Broadband terahertz absorber based on hybrid Dirac semimetal and water

• The absorption bandwidth and intensity not only can be controlled by Fermi energy of BDS, but also can be tuned by temperature of water. • Tunable mechanism of the proposed dual-controlled absorber is to utilize the permittivity of water can be adjusted by temperature. • DS can be controlled by Fermi energy. • Field analyses are introduced to analyze and elucidate the physical origin of broadband absorption. A dual-tunable broadband metamaterial absorber based on bulk Dirac semimetal (BDS) and water is proposed in the terahertz (THz) region. Different from the traditional single controlled absorber, this proposed absorber can be adjusted by temperature and Fermi energy level. Simulation results indicate that the absorptance greater than 90% is achieved in the frequency range of 3.05 to 6.35 THz under normal incidence, when the temperature of the water and Fermi energy level of BDS are adjusted at 15 ℃ and 30 meV, respectively.
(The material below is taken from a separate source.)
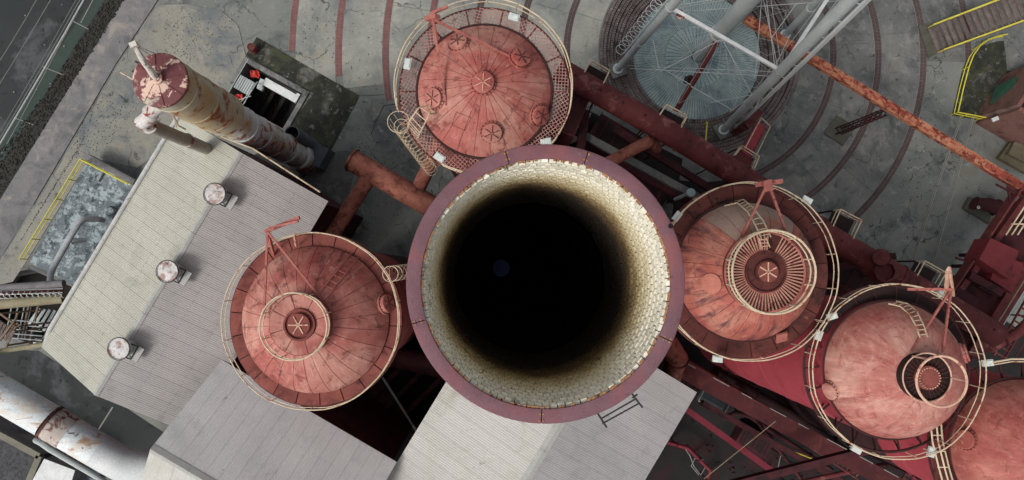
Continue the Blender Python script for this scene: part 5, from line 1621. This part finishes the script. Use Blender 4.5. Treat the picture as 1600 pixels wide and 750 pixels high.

Compared with the absorber without injected water or no BDS pattern, the bandwidth with absorptance over 90% has been significantly improved. Moreover, absorption bandwidth and intensity can be controlled independently or jointly by adjusting the temperature of the water or the Fermi energy of BDS instead of redesigning the devices. The mechanism of the proposed dual-controlled absorber is explained by utilizing the permittivity of water can be adjusted by different temperatures, and BDS can be controlled by employing the Fermi energy. Field analysis is introduced to investigate and elucidate the physical origin of broadband absorption. Based on the remarkable performance, our results may have potential applications in the thermal detectors and terahertz imaging areas.